Hyderali, suave and soft-spoken, nurtured the wish to see Lord Krishna in real life, but had to occasionally suffer professional humiliation on religious grounds, as entry to temples, where a chunk of Kathakali shows finds stage, in Kerala is barred for non-Hindus. Kathakali aficionados recall how those in control of an ancient temple near Haripad actually pulled down a part of the compound wall and extended the platform there for Hyderali to sing for the Kathakali performers inside the compound.
And that was a great story.. And Hyderali in one interview says as he was forced to stand on the stage part which was behind the wall outside the border of the temple, “ My body was outside the temple, but my voice was within.. Had I extended my hand, I would have touched the God.”

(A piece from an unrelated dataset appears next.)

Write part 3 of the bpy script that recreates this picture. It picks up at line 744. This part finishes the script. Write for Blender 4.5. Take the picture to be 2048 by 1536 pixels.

After a few years in wandering through the Zen way, I would have told him, that God was within him and may be all the Gods go wherever he used to sing to listen to him.
Coming back to my grandma, maybe she too would have felt , she is standing outside the wall of this world, even from a 21 days old infant till she passed away…
It took the story of a Muslim man singing of Hindu gods from outside a temple wall to make me finally hear my grandmother. Her life, too, was a voice singing from behind a series of walls—of poverty, of gender, of social slight. I had resented the formidable structure of her person, as I had resented the endless nights of Kathakali she loved. But Hyderali taught me to listen for the song within the fortress. The ‘Ajita Hare’ that seeped into my childhood sleep was that song. Her sharp wisdom about a sari was that song. In the end, the walls—of the temple, of the art form, of her difficult strength—dissolve. What remains is the voice, reaching for the divine. And finally, I am listening.